Weaving history, journalism, and memoir, the author of The Accidental Asian and founder of Citizen University explores the parallel rise of China and the Chinese American—how Chinese immigrants have exceled despite racism and xenophobia, and how they reconcile competing beliefs about what constitutes success, virtue, and belonging in a time of deep flux. From Confucius to the Constitution, Liu discusses his new collection of personal essays that provide insight into the evolving Chinese American dream.

*Click here to see photos from the program!


Participant(s) Bio

Eric Liu is an author, educator, and civic entrepreneur. His first book, The Accidental Asian: Notes of a Native Speaker, was a New York Times Notable Book featured in the PBS documentary "Matters of Race." He is also the author of Guiding Lights, an Official Book of National Mentoring Month, and co-author of the bestselling Gardens of Democracy. Eric served as a White House speechwriter for President Bill Clinton and later as the President's deputy domestic policy adviser.

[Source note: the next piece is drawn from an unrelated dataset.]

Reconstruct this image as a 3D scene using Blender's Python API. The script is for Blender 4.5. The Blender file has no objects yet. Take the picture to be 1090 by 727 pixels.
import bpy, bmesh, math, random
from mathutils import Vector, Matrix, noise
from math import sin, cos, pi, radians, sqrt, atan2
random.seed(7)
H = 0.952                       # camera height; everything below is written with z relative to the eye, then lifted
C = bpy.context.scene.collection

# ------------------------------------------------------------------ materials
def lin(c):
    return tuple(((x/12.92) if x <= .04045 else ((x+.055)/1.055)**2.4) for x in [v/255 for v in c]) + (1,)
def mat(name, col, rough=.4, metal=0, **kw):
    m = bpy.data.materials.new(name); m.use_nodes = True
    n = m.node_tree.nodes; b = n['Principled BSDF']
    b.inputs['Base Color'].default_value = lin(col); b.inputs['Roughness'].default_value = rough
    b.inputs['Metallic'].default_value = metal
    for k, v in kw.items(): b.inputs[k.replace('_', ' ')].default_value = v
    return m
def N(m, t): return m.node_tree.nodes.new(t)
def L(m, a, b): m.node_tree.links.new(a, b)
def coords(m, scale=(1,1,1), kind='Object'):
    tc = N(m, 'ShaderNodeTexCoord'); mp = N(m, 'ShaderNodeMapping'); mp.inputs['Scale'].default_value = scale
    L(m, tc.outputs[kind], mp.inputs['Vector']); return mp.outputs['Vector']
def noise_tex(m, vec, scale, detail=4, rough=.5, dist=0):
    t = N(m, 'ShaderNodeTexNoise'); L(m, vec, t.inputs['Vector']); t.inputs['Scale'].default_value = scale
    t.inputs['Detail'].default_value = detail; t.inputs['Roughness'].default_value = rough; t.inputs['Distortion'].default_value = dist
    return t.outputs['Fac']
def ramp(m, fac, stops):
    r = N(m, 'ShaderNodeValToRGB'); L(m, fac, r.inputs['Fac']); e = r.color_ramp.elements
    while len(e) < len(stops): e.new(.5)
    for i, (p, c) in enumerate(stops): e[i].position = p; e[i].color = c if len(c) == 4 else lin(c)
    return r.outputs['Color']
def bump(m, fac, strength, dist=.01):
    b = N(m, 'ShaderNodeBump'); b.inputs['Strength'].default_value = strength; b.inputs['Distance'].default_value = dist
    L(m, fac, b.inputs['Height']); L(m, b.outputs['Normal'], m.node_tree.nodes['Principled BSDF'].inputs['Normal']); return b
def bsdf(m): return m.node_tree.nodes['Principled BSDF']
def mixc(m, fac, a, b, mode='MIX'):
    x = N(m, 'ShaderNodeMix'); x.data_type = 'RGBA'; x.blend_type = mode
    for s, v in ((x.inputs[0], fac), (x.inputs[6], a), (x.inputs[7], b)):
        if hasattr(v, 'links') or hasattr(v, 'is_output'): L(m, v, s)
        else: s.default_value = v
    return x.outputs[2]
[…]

He is a columnist for TIME.com and regular contributor to TheAtlantic.com and lives in Seattle with his family.

Gregory Rodriguez is the Publisher & Executive Director of Zócalo Public Square, a nonprofit Los Angeles-based Ideas Exchange that blends live events and humanities journalism. He is also the founder and director of the Center for Social Cohesion at Arizona State University. Formerly a longtime op-ed columnist for the Los Angeles Times, Rodriguez has written for publications including The New York Times, The Wall Street Journal, The Economist, Time, and The Atlantic. He is the author of Mongrels, Bastards, Orphans and Vagabonds: Mexican Immigration and the Future of Race in America, one of the Washington Post's "Best Books of 2007," and is currently at work on a new book on the American cult of hope.